### PROBLEM DESCRIPTION:
Reproduce the listing verbatim.

### PROVIDED MATERIAL:
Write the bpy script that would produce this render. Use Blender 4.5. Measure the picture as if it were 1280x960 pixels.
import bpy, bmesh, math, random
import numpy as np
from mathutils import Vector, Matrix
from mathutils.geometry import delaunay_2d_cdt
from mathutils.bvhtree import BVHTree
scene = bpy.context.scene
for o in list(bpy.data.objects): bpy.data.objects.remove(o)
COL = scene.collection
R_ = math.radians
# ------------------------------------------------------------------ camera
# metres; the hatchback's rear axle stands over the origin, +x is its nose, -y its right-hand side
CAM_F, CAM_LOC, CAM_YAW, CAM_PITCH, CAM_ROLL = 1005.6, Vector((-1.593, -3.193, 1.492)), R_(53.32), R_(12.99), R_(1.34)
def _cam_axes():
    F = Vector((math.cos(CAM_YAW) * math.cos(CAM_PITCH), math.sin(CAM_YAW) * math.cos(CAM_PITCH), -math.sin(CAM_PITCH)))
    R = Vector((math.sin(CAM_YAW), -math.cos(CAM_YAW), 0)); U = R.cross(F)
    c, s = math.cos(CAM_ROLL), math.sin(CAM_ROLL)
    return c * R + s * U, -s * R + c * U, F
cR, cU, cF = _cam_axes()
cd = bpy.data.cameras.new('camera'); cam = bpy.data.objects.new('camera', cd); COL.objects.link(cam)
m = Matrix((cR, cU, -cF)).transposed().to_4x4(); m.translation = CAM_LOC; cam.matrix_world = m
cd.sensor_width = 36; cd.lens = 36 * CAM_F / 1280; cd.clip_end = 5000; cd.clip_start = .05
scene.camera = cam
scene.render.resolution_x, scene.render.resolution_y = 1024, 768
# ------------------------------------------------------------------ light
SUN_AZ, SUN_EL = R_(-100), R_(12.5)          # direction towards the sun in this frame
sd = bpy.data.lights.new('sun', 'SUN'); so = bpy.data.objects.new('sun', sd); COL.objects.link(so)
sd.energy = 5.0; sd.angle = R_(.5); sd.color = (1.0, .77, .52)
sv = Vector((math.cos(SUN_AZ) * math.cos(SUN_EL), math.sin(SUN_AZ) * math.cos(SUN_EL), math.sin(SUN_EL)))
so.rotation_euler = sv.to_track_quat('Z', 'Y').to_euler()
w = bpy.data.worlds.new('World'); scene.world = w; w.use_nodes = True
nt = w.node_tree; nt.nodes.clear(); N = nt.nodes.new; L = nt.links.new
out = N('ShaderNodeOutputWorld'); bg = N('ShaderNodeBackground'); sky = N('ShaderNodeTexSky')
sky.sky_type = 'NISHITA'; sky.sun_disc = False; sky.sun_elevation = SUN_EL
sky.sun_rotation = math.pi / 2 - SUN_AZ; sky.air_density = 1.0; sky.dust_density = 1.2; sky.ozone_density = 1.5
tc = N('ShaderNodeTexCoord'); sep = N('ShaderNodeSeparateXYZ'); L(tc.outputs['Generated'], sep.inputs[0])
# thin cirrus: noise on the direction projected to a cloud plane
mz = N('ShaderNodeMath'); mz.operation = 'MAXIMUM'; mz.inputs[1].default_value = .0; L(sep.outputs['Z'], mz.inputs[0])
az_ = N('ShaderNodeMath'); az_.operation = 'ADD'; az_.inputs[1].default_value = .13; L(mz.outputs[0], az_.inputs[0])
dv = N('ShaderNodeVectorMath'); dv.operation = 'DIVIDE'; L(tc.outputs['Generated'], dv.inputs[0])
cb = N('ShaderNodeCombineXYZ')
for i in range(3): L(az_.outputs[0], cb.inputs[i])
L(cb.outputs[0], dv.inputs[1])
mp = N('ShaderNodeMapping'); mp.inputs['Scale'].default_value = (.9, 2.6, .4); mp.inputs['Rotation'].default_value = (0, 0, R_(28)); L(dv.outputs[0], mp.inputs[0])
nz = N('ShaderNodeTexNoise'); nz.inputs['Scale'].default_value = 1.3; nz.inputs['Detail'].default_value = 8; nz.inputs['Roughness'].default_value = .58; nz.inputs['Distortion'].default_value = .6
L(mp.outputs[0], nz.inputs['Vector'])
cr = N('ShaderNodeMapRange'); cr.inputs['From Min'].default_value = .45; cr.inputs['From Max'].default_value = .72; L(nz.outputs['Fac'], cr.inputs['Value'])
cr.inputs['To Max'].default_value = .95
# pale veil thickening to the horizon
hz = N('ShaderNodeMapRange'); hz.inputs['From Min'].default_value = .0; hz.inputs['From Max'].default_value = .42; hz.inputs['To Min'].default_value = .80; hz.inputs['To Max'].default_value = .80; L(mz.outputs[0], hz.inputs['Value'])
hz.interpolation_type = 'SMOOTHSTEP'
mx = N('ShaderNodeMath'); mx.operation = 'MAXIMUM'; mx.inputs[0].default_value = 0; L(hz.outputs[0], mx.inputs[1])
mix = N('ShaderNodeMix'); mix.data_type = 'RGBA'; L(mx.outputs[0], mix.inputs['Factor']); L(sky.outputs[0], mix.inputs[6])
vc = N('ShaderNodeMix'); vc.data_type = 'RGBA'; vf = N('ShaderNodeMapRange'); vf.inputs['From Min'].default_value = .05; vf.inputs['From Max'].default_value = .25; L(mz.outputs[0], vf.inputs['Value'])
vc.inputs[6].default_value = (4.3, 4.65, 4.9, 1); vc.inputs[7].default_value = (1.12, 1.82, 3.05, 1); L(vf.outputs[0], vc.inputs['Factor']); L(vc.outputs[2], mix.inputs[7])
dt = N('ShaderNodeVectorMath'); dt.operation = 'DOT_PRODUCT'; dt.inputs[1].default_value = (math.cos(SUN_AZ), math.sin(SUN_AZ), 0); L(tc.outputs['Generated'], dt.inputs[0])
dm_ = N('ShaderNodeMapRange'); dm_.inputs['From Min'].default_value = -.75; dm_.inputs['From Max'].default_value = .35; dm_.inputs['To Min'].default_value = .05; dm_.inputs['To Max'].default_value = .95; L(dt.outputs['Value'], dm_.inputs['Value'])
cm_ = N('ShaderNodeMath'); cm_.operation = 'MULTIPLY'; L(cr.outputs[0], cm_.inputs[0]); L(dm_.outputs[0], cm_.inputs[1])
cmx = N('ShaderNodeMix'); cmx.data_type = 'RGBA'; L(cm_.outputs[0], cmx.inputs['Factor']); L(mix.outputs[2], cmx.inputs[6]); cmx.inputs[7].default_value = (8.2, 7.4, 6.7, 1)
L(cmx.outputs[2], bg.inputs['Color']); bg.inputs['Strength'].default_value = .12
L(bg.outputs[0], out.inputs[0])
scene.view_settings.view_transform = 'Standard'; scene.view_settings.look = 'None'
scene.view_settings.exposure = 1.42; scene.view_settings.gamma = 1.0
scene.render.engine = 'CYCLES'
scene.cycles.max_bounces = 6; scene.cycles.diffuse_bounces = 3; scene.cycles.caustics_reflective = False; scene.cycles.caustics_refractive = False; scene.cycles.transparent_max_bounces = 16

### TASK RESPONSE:
Write the bpy script that would produce this render. Use Blender 4.5. Measure the picture as if it were 1280x960 pixels.
import bpy, bmesh, math, random
import numpy as np
from mathutils import Vector, Matrix
from mathutils.geometry import delaunay_2d_cdt
from mathutils.bvhtree import BVHTree
scene = bpy.context.scene
for o in list(bpy.data.objects): bpy.data.objects.remove(o)
COL = scene.collection
R_ = math.radians
# ------------------------------------------------------------------ camera
# metres; the hatchback's rear axle stands over the origin, +x is its nose, -y its right-hand side
CAM_F, CAM_LOC, CAM_YAW, CAM_PITCH, CAM_ROLL = 1005.6, Vector((-1.593, -3.193, 1.492)), R_(53.32), R_(12.99), R_(1.34)
def _cam_axes():
    F = Vector((math.cos(CAM_YAW) * math.cos(CAM_PITCH), math.sin(CAM_YAW) * math.cos(CAM_PITCH), -math.sin(CAM_PITCH)))
    R = Vector((math.sin(CAM_YAW), -math.cos(CAM_YAW), 0)); U = R.cross(F)
    c, s = math.cos(CAM_ROLL), math.sin(CAM_ROLL)
    return c * R + s * U, -s * R + c * U, F
cR, cU, cF = _cam_axes()
cd = bpy.data.cameras.new('camera'); cam = bpy.data.objects.new('camera', cd); COL.objects.link(cam)
m = Matrix((cR, cU, -cF)).transposed().to_4x4(); m.translation = CAM_LOC; cam.matrix_world = m
cd.sensor_width = 36; cd.lens = 36 * CAM_F / 1280; cd.clip_end = 5000; cd.clip_start = .05
scene.camera = cam
scene.render.resolution_x, scene.render.resolution_y = 1024, 768
# ------------------------------------------------------------------ light
SUN_AZ, SUN_EL = R_(-100), R_(12.5)          # direction towards the sun in this frame
sd = bpy.data.lights.new('sun', 'SUN'); so = bpy.data.objects.new('sun', sd); COL.objects.link(so)
sd.energy = 5.0; sd.angle = R_(.5); sd.color = (1.0, .77, .52)
sv = Vector((math.cos(SUN_AZ) * math.cos(SUN_EL), math.sin(SUN_AZ) * math.cos(SUN_EL), math.sin(SUN_EL)))
so.rotation_euler = sv.to_track_quat('Z', 'Y').to_euler()
w = bpy.data.worlds.new('World'); scene.world = w; w.use_nodes = True
nt = w.node_tree; nt.nodes.clear(); N = nt.nodes.new; L = nt.links.new
out = N('ShaderNodeOutputWorld'); bg = N('ShaderNodeBackground'); sky = N('ShaderNodeTexSky')
sky.sky_type = 'NISHITA'; sky.sun_disc = False; sky.sun_elevation = SUN_EL
sky.sun_rotation = math.pi / 2 - SUN_AZ; sky.air_density = 1.0; sky.dust_density = 1.2; sky.ozone_density = 1.5
tc = N('ShaderNodeTexCoord'); sep = N('ShaderNodeSeparateXYZ'); L(tc.outputs['Generated'], sep.inputs[0])
# thin cirrus: noise on the direction projected to a cloud plane
mz = N('ShaderNodeMath'); mz.operation = 'MAXIMUM'; mz.inputs[1].default_value = .0; L(sep.outputs['Z'], mz.inputs[0])
az_ = N('ShaderNodeMath'); az_.operation = 'ADD'; az_.inputs[1].default_value = .13; L(mz.outputs[0], az_.inputs[0])
dv = N('ShaderNodeVectorMath'); dv.operation = 'DIVIDE'; L(tc.outputs['Generated'], dv.inputs[0])
cb = N('ShaderNodeCombineXYZ')
for i in range(3): L(az_.outputs[0], cb.inputs[i])
L(cb.outputs[0], dv.inputs[1])
mp = N('ShaderNodeMapping'); mp.inputs['Scale'].default_value = (.9, 2.6, .4); mp.inputs['Rotation'].default_value = (0, 0, R_(28)); L(dv.outputs[0], mp.inputs[0])
nz = N('ShaderNodeTexNoise'); nz.inputs['Scale'].default_value = 1.3; nz.inputs['Detail'].default_value = 8; nz.inputs['Roughness'].default_value = .58; nz.inputs['Distortion'].default_value = .6
L(mp.outputs[0], nz.inputs['Vector'])
cr = N('ShaderNodeMapRange'); cr.inputs['From Min'].default_value = .45; cr.inputs['From Max'].default_value = .72; L(nz.outputs['Fac'], cr.inputs['Value'])
cr.inputs['To Max'].default_value = .95
# pale veil thickening to the horizon
hz = N('ShaderNodeMapRange'); hz.inputs['From Min'].default_value = .0; hz.inputs['From Max'].default_value = .42; hz.inputs['To Min'].default_value = .80; hz.inputs['To Max'].default_value = .80; L(mz.outputs[0], hz.inputs['Value'])
hz.interpolation_type = 'SMOOTHSTEP'
mx = N('ShaderNodeMath'); mx.operation = 'MAXIMUM'; mx.inputs[0].default_value = 0; L(hz.outputs[0], mx.inputs[1])
mix = N('ShaderNodeMix'); mix.data_type = 'RGBA'; L(mx.outputs[0], mix.inputs['Factor']); L(sky.outputs[0], mix.inputs[6])
vc = N('ShaderNodeMix'); vc.data_type = 'RGBA'; vf = N('ShaderNodeMapRange'); vf.inputs['From Min'].default_value = .05; vf.inputs['From Max'].default_value = .25; L(mz.outputs[0], vf.inputs['Value'])
vc.inputs[6].default_value = (4.3, 4.65, 4.9, 1); vc.inputs[7].default_value = (1.12, 1.82, 3.05, 1); L(vf.outputs[0], vc.inputs['Factor']); L(vc.outputs[2], mix.inputs[7])
dt = N('ShaderNodeVectorMath'); dt.operation = 'DOT_PRODUCT'; dt.inputs[1].default_value = (math.cos(SUN_AZ), math.sin(SUN_AZ), 0); L(tc.outputs['Generated'], dt.inputs[0])
dm_ = N('ShaderNodeMapRange'); dm_.inputs['From Min'].default_value = -.75; dm_.inputs['From Max'].default_value = .35; dm_.inputs['To Min'].default_value = .05; dm_.inputs['To Max'].default_value = .95; L(dt.outputs['Value'], dm_.inputs['Value'])
cm_ = N('ShaderNodeMath'); cm_.operation = 'MULTIPLY'; L(cr.outputs[0], cm_.inputs[0]); L(dm_.outputs[0], cm_.inputs[1])
cmx = N('ShaderNodeMix'); cmx.data_type = 'RGBA'; L(cm_.outputs[0], cmx.inputs['Factor']); L(mix.outputs[2], cmx.inputs[6]); cmx.inputs[7].default_value = (8.2, 7.4, 6.7, 1)
L(cmx.outputs[2], bg.inputs['Color']); bg.inputs['Strength'].default_value = .12
L(bg.outputs[0], out.inputs[0])
scene.view_settings.view_transform = 'Standard'; scene.view_settings.look = 'None'
scene.view_settings.exposure = 1.42; scene.view_settings.gamma = 1.0
scene.render.engine = 'CYCLES'
scene.cycles.max_bounces = 6; scene.cycles.diffuse_bounces = 3; scene.cycles.caustics_reflective = False; scene.cycles.caustics_refractive = False; scene.cycles.transparent_max_bounces = 16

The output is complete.